The upgrade by Barclays comes after a detailed review of Burberry (LON:BRBY)’s recent financial performance and the conclusion of the reporting season. Madjo noted that Burberry’s high-end brand positioning, which was previously perceived as being at risk, has now stabilized. This change in perspective is a key factor in the revised rating.
Burberry, which experienced a loss at the EBIT level in the first half of 2025, managed to return to profitability in the second half of the year. This turnaround is significant as it indicates a positive trajectory for the company’s earnings before interest and taxes (EBIT). Looking ahead, the analyst anticipates further improvement in Burberry’s EBIT for the fiscal year 2026.

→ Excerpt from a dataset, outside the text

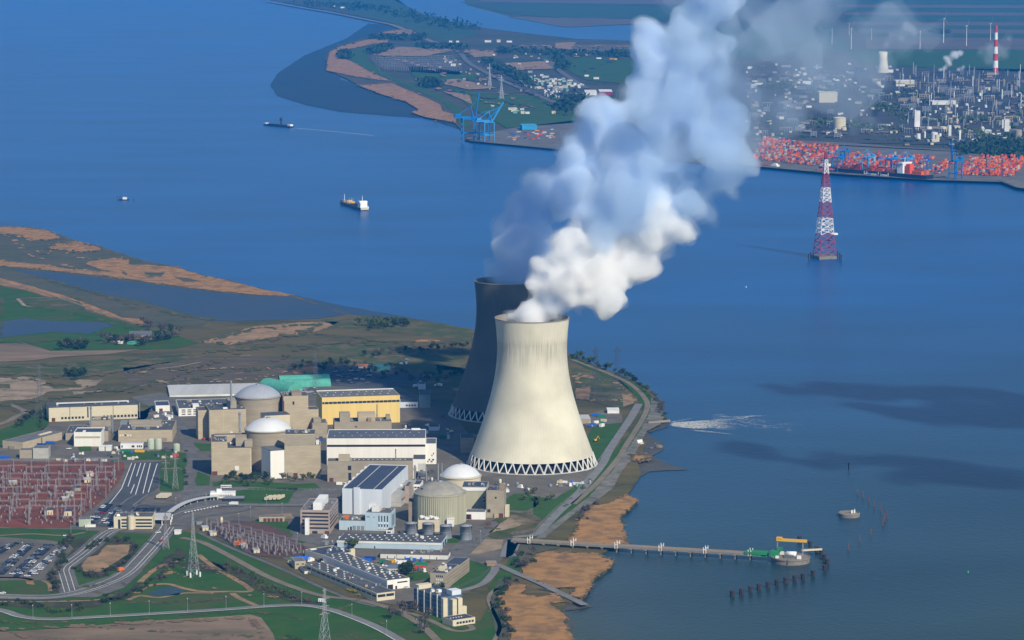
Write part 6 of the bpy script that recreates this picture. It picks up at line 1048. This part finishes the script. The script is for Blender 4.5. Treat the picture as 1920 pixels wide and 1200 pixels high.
for j in range(3):
    for i in range(12): 
        if rc.random() < .2: continue
        car(250+i*4.3-j, 955+j*3.6, 80, 'in the small lot behind the entrance building','cars behind the entrance building',(8,6,.6,.8,.1,3))
for i in range(46): car(605+rc.uniform(0,120), 695+rc.uniform(0,24), 15, 'in the shaded lot behind the yellow hall','cars in the shaded lot',(6,6,1.5,2,.3,3))
for i in range(11): car(552+rc.uniform(0,42), 727+rc.uniform(0,14), rc.uniform(0,90), 'on the pale apron beside the teal halls','cars by the teal halls',(1,1,8,4,.2,1),s=1.5)
for x,y,ci,lab in ((917,983,4,'bright red car alone on the yard beside the white garage'),(303,1015,4,'red car on the gate road below the canopy'),(296,999,2,'white car under the gate canopy'),(208,992,2,'white car at the left corner of the entrance building'),(129,842,2,'white car on the yard beside the white block'),(763,1103,2,'white car beside the white end of the diagonal hall'),(770,1085,0,'dark car in the lane near the office slab'),(5,1113,2,'white car leaving along the road at the left edge'),(785,1162,3,'silver car by the trees next to the laboratory block')):
    car(x,y,20,'', None, ci=ci, s=1.3); o = COL.objects[-1]; o['label'] = lab
def truck(label, x, y, rz, body, ln=9, ht=3.4, cat='truck', cab=None, name='truck', z=LAND+.9):
    t = thing(name,label,cat,G(x,y,z),R(rz)); MB().box(-ln/2,-1.25,.9,ln/2-2.3,1.25,.9+ht-.6).build('cargo_box',body,t); m = MB(); m.box(ln/2-2.2,-1.2,.6,ln/2,1.2,3.0); m.build('cab',cab or M_WP,t); MB().box(ln/2-.6,-1.22,1.9,ln/2+.03,1.22,2.7).build('windscreen',M_GLASS,t)
    for sx in (-ln/2+1.5,ln/2-1.2):
        for sy in (-1.2,1.0): q = MB(); q.add([(sx+.5*math.cos(2*math.pi*i/10),sy+e,.5+.5*math.sin(2*math.pi*i/10)) for e in (0,.25) for i in range(10)],[tuple(range(10)),tuple(range(10,20))]+[(i,(i+1)%10,10+(i+1)%10,10+i) for i in range(10)]); q.build('wheel',M_DARK,t)
    return t
truck('orange truck driving on the right entrance road',227,1071,50,M_ORANGE,7,3.8,cab=M_ORANGE); truck('white box truck on the bottom road beside the near pylon',604,1130,-20,M_WP,7,3.4); truck('white truck turning on the road below the reception building',438,947,170,M_WP,10,3.4)
t = thing('coach','white coach parked behind the reception building','coach',G(424,915,LAND+.9),R(3)); MB().box(-6,-1.25,.5,6,1.25,3.3).build('body',M_WP,t); MB().box(-5.9,-1.3,1.7,5.9,-1.24,2.6).build('window_strip',M_GLASS,t); [MB().lathe([(.5,0),(.5,.3)],10,cap=True).build('wheel',M_DARK,t) and None for _ in ()]
for sx in (-4,4): q = MB(); q.add([(sx+.55*math.cos(2*math.pi*i/10),-1.3+e,.55+.55*math.sin(2*math.pi*i/10)) for e in (-.05,.25) for i in range(10)],[tuple(range(10)),tuple(range(10,20))]+[(i,(i+1)%10,10+(i+1)%10,10+i) for i in range(10)]); q.build('wheel',M_DARK,t)
def trailer(label, x, y, rz, ln=13, m=None, grp=None): 
    t = tag(thing('trailer',label,'trailer',G(x,y,LAND+.8),R(rz)),group=grp); MB().box(-ln/2,-1.3,1.1,ln/2,1.3,3.9).build('box_body',m or M_CREAM,t); MB().box(-ln/2+1,-1.1,.3,-ln/2+4,1.1,1.09).build('bogie',M_DARK,t); return t
for i in range(4): trailer('cream trailer in the row of four beside the lawn',503+i*8,937-i*.4,72,16,M_CREAM,'four cream trailers by the lawn')
for i in range(4): trailer('pale trailer in the row parked above the entrance road kerbs',299.5+i*5.2,933,78,17,M_CREAM,'trailers above the kerbs')
for lab,x,y,m in (('blue skip container on the work yard behind the skylight hall',686,1053,M_BLUE),('second dark blue container touching the skylight hall edge',694,1049,mat('navy',(0.02,0.06,0.25))),('yellow container on the work yard',731,1055,M_YELP),('white container right of the yellow one',752,1056,M_WP),('pale cream container beside the blue tipped one',765,1062,M_CREAM),('small bright blue container at the rear of the work yard',770,1052,M_BLUE),('green container on the right of the work yard',790,1060,M_GRN),('blue container at the left edge of the photo',8,860,M_BLUE),('blue lorry box beside the corner workshop',95,832,M_BLUE),('dark blue lorry box beside the corner workshop',78,836,mat('navy',(0,0,0))),('white lorry trailer in front of the podium',640,909,M_WP),('red container near the machine yard',788,1066,M_REDD),('blue container beside the pump station on the dike',1118,780,M_BLUE),('green container beside the blue one on the dike',1128,782,M_GRN),('green container in front of the beige workshop',236,848,M_GRN),('yellow container in front of the beige workshop',262,848,M_YELP)):
    k = K(x,y); q = MB(); q.box(-5.5,-1.4,.2,5.5,1.4,3.0); [q.box(-5.55+i*1.05,-1.47,.25,-5.2+i*1.05,-1.39,2.95) for i in range(11)]; o = q.build('container',m,None,G(x,y,LAND+.6),R(-8)); tag(o,lab,'container')
def heap(label, x, y, w_, h_, m):
    k = K(x,y); me = blob_mesh('tarpaulin_heap',[(Vector((dx*w_/k*.3,0,0)),w_/k*.28) for dx in (-1,-.3,.4,1)],1.0,.5,4); me.materials.append(m); o = bpy.data.objects.new('tarpaulin_heap',me); COL.objects.link(o); o.location = G(x,y,LAND+.3); o.scale = (1,.8,h_/w_*1.6); tag(o,label,'heap')
heap('blue tarpaulin heap beside the right switchyard',566,1047,32,11,M_BLUE); heap('green tarpaulin heap left of the blue one',549,1047,16,9,M_GRN)
t = thing('digger','yellow digger on the grass beside the cooling tower','digger',G(1116,828,LAND+.8),R(30)); MB().box(-2,-1.4,0,2,1.4,1.2).build('tracks',M_DARK,t); MB().box(-1.6,-1.2,1.2,1.4,1.2,3).build('body',M_YELP,t); q = MB(); q.bar((1,0,2.2),(4,0,6.5),.5); q.bar((4,0,6.5),(6.5,0,2.5),.4); q.build('arm',M_YELP,t)
t = thing('harbour_shed','wrecked pale boathouse on the stony bank below the outfall','shed',G(1199,832,LAND),R(40)); MB().add([(-4,-3,0),(4,-3,0),(4,3,0),(-4,3,0),(-4,0,5),(4,0,5)],[(0,1,5,4),(2,3,4,5),(0,4,3),(1,2,5)]).build('roof',M_CABIN,t); MB().box(-3.8,-2.6,-.2,3.8,2.6,1.5).build('wall',M_BROWN,t)
for i,(x,y,s) in enumerate(((1188,880,1),(1186,888,1.2),(1182,897,1),(1178,905,1.3),(1174,912,1),(1170,918,.9),(1205,832,1.5),(1220,840,1.2),(1235,838,1.3),(1228,832,1))):
    me = blob_mesh('bank_boulder',[(Vector((0,0,0)),2.0),(Vector((1.6,.8,-.3)),1.5)],.6,.5,i); me.materials.append(M_BANK); o = bpy.data.objects.new('bank_boulder',me); COL.objects.link(o); o.location = G(x,y,.9); o.scale = (s,s,s*.7); tag(o,'pale boulder on the stony river bank','boulder','boulders on the river bank')
# ---------------------------------------------------------------- far bank: town, turbines, refinery
rf = random.Random(77); FZ2 = FZ+2.2; M_GREYW = mat('weathered_white',(0.45,0.44,0.41))
def fbox(name, label, cat, x, y, w_, h_, dm, m, rm=None, group=None, rz=0):
    k = K(x,y,FZ2); t = thing(name,label,cat,G(x,y,FZ2),R(rz),group); W_, H_ = w_/k, h_/k/.99; MB().box(-W_/2,0,-1,W_/2,dm,H_).build('wall',m,t); MB().box(-W_/2-.4,-.4,H_+.003,W_/2+.4,dm+.4,H_+.9).build('roof',rm or m,t); return t
fbox('exhibition_hall','far white roofed hall left of its red walled twin','hall',1108,178,22,5,110,M_CABIN,M_WP); fbox('exhibition_hall','far hall with dark red walls and a white roof','hall',1136,178,24,6,110,mat('dark_red_wall',(0.28,0.03,0.06)),M_WP); fbox('exhibition_hall','far dark roofed hall beside the white roofed one','hall',1086,178,18,4,90,M_BROWN,M_ROOFB)
TW = [M_WP,M_CABIN,M_TEAL,M_PGREEN,M_CREAM,mat('pale_teal',(0.28,0.45,0.38)),M_STEELD]
for i in range(75): x = rf.uniform(978,1092); y = 134+(x-978)*.22+rf.uniform(-4,30)*(1-(x-978)/240); fbox('works_building','small pale building in the far works estate beside the highway','building',x,y,rf.uniform(3,9),rf.uniform(1.2,3.5),rf.uniform(15,50),rf.choice(TW),rf.choice(TW),'buildings in the far works estate')
for i in range(60): x = rf.uniform(1020,1075); y = 165+(x-1020)*.25+rf.uniform(0,14); fbox('far_vehicle','bright parked lorry in the yard before the far halls','lorry',x,y,rf.uniform(1.5,3),1.3,5,rf.choice((M_WP,M_CABIN,M_WP,M_STEELD)),None,'lorries in the far yard')
for (x,y,w_,h_,m,lab) in ((858,79,5,2,M_WP,'tiny white cottage leftmost on the far dike'),(915,79,12,3,M_CABIN,'long cream house on the far dike'),(935,79,7,4,M_CREAM,'taller cream house on the far dike'),(955,79,10,2,M_WP,'low white house on the far dike at the right'),(845,79,6,2,M_WP,'white shed on the far dike'),(626,12,5,3,M_WP,'small white house on the far river shore'),(642,15,7,2,M_WP,'long white house on the far river shore'),(980,213,7,4,M_CREAM,'square cream shed on the far grass'),(989,213,8,2.5,M_CABIN,'long cream shed on the far grass'),(1038,213,7,4,M_CREAM,'cream hut with mast on the far grass'),(1016,101,8,2,M_WP,'white barn by the far track end'),(1026,117,5,2,M_WP,'white hut along the far track'),(1150,112,14,1.8,M_YELP,'orange lit barn by the plume edge'),(1123,110,9,1.5,M_WP,'white barn left of the orange one'),(1118,148,10,2.5,M_CABIN,'pale farm building in the far green field'),(1100,143,8,2,M_WP,'white farm shed in the far green field'),(926,104,3,2,M_WP,'white hut by the far dark wood'),(844,118,5,3,M_WP,'white hut at the far substation'),(850,124,9,4,M_CABIN,'pale control house at the far substation')): fbox('far_house',lab,'house',x,y,w_,h_,14,m,None)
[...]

The analyst also pointed out that Burberry announced a higher amount of cost savings than previously expected. This strategic move is expected to provide the company with a buffer against potential economic challenges that could arise. Despite these positive developments, the Barclays analyst cautioned that Burberry’s brand transformation is still in its initial phases and that short-term revenue growth might remain in negative territory.
The revised price target to £10.00 reflects the analyst’s increased confidence in Burberry’s ability to navigate through its ongoing transformation and the expected benefits from cost-saving measures. While acknowledging the early stage of the brand’s evolution, the new price target suggests a more optimistic outlook for Burberry’s financial prospects.